Wednesday, January 16, 2008

David Markson as Artistic Google

Our daily reading habits—and almost all literate people read something daily—will influence our literary reading habits, just as watching television, surfing the Internet, or playing video games affect our reading habits today, altering our visual and aural musculature and the parts of the brain trained to read. Automated collecting replaces browsing as a literary activity or research tool, which does not in itself diminish either experience. It does, however, alter the experience by presenting a different “interface”, generally a long list of possible and related bits of information. After reading Elizabeth Swanstrom’s discussion of reading as gathering on the Transliteracies site, I was struck my its relevance to the work of one of my favorite contemporary writers, David Markson.

Over the years, Markson has whittled his story line from single, disaffected, possible lone humans talking about their possible fictional relationship with great artists to one shadowy “narrator” who simply repeats (or perhaps creates) the work of great artists and thinkers of the past and present. His most recent work, The Last Novel, is purportedly a compendium of writings, sayings, quotations, and paraphrases put together by Author, who may or may not be Markson (probably not). The book’s layout: no entry more than five lines. In “googling” David Markson, I came up with 33,700 hits, none of which was more than five lines (full disclosure: I didn’t go beyond about five screens to check). In both cases—Markson and Google—many entry lines were of uneven length.

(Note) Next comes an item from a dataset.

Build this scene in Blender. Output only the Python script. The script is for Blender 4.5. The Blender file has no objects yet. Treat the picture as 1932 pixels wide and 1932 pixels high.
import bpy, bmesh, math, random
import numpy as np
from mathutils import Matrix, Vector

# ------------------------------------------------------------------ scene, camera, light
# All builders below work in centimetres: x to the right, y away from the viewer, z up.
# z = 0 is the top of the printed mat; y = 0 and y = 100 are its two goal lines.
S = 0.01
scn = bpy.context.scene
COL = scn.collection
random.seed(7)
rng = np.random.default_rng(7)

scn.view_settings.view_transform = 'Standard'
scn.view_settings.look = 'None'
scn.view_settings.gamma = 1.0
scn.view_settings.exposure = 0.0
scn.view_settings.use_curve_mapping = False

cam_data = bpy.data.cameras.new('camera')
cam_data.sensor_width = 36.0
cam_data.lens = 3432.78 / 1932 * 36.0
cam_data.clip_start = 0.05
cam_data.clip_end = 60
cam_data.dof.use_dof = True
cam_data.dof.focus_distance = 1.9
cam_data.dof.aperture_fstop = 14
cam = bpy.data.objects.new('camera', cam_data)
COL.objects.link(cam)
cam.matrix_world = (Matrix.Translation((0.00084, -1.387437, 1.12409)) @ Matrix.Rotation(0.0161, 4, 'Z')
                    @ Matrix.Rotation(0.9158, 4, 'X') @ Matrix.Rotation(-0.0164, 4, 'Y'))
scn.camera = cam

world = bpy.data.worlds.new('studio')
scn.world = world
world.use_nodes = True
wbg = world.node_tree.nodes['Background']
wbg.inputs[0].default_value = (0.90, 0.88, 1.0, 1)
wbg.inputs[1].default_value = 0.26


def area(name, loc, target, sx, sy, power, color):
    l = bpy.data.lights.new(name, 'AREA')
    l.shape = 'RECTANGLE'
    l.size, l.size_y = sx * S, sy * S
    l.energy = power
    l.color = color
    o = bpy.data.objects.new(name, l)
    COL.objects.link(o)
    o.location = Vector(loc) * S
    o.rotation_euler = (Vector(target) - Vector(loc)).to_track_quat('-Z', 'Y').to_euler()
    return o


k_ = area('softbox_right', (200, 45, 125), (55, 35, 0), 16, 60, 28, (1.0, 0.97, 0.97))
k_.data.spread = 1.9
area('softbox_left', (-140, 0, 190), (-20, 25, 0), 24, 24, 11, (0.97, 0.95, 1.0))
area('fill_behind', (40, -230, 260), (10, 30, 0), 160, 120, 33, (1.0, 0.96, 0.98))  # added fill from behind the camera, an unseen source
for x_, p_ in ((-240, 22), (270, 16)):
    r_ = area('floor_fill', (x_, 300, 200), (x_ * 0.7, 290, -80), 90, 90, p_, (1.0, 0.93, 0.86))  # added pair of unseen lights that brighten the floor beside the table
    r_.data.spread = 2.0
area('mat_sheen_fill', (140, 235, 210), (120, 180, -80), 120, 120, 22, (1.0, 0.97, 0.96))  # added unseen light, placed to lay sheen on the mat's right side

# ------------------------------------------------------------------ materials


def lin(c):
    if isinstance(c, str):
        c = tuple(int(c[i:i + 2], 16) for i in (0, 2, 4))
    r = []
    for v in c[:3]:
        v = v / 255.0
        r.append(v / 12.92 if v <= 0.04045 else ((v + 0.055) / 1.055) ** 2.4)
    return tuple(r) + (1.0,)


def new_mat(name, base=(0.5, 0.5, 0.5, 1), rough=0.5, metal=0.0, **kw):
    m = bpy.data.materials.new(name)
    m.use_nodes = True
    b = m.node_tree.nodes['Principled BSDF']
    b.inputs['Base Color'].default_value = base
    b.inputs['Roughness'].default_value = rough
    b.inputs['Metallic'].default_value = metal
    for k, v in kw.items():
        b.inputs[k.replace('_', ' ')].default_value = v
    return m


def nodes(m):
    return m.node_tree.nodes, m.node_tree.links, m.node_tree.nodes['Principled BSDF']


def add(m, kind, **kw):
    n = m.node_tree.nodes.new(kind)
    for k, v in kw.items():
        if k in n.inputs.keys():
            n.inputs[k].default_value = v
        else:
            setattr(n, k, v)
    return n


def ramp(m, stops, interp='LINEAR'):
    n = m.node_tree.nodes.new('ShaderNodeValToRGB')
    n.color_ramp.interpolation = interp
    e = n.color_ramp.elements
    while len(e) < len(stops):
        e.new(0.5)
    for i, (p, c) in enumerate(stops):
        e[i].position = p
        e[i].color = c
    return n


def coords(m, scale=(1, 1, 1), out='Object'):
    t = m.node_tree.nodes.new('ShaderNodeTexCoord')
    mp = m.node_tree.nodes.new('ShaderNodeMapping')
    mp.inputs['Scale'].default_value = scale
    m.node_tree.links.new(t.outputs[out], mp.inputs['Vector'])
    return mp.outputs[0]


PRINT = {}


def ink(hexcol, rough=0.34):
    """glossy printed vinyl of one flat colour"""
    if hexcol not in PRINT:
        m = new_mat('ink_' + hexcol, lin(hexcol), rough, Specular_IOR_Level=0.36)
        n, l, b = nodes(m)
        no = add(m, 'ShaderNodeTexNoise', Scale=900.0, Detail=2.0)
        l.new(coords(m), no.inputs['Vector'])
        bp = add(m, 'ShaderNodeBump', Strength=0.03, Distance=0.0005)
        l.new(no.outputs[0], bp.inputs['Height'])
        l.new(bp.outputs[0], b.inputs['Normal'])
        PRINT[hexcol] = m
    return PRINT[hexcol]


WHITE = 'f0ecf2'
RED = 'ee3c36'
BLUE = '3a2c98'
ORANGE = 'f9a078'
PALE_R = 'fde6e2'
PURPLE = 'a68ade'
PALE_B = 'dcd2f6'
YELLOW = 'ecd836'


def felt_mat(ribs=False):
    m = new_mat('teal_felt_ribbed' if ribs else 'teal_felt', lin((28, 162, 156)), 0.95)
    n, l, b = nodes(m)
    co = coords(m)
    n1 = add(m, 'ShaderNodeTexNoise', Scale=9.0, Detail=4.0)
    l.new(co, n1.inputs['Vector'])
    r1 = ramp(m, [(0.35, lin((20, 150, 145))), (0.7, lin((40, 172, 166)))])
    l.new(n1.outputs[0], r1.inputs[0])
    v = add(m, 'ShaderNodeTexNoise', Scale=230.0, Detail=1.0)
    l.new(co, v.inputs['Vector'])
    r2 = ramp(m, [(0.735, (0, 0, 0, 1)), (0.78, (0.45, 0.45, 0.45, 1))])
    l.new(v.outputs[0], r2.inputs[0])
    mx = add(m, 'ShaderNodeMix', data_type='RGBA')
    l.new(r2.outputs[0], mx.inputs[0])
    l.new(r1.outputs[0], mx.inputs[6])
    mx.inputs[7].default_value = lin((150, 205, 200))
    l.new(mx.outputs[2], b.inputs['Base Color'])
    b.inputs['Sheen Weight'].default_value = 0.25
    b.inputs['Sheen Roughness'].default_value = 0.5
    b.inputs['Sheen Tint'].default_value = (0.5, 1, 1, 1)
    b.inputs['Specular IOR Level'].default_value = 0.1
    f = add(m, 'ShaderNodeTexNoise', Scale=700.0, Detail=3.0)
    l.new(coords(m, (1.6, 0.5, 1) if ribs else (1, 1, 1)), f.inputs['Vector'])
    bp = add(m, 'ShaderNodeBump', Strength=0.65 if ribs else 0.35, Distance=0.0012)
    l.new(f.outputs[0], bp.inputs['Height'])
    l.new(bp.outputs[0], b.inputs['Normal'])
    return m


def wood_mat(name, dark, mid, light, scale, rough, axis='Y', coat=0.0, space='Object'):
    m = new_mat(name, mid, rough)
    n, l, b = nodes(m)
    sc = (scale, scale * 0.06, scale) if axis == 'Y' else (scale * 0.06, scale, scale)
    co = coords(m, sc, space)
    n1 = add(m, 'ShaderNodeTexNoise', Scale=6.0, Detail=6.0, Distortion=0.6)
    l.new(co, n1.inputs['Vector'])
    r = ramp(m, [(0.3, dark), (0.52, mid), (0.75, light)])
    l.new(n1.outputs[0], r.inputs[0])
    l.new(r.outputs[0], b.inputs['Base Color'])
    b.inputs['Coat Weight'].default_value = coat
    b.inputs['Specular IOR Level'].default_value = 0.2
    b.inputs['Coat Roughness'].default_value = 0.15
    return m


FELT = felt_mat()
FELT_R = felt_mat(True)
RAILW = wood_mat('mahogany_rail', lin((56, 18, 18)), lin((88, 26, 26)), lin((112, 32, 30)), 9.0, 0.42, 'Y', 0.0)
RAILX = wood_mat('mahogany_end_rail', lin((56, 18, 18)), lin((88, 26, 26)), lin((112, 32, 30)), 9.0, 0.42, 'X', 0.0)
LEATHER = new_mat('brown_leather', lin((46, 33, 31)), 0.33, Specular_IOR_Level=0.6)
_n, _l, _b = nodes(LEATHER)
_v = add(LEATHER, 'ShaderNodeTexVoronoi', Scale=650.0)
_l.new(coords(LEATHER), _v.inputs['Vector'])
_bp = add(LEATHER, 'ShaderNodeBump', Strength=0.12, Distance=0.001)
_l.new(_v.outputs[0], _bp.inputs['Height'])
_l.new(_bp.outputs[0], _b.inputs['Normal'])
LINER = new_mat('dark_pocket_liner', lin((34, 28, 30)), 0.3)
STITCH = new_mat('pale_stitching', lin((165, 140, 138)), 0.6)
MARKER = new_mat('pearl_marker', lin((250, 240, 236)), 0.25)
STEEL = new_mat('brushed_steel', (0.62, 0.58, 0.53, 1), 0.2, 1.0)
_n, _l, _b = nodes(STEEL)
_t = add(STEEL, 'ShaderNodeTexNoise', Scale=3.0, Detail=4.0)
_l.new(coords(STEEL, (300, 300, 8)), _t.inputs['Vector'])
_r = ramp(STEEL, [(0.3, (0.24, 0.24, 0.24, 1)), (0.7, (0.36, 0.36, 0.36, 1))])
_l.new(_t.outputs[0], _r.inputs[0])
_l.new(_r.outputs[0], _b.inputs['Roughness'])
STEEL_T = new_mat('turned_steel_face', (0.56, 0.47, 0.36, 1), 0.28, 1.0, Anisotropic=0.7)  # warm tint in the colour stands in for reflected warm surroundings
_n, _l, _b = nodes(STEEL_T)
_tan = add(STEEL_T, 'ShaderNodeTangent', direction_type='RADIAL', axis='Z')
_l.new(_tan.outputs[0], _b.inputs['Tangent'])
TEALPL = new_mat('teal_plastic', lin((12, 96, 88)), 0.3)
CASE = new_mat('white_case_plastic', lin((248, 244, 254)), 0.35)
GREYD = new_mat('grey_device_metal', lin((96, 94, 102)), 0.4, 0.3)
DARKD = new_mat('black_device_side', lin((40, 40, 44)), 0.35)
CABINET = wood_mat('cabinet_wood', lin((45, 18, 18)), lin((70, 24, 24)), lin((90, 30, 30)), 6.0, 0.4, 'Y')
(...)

To create his book, Markson has “collected work” from dozens of well-known people from various centuries and given them to us, his readers, in what was to me an unrecognizable hierarchy (if there is one at all: anyone have any ideas?). Which quotation is more important than the other? After searching through the vast storehouses available to him does Markson as “gatherer” have a hierarchy? And what the heck is Google’s hierarchy when IT does its own gathering, in a matter of microseconds, rather than years? Markson’s Boolean may be more advanced than a simple Google search but is our comfort with (even affection for) his book a reflection of our love of search engines?

1 comment:

Lisa Guidarini said...

I am thrilled to see a mention of David Markson. He's phenomenal, isn't he? I just love his writing but I never see his name around anywhere. It's good to see people promoting him and his work.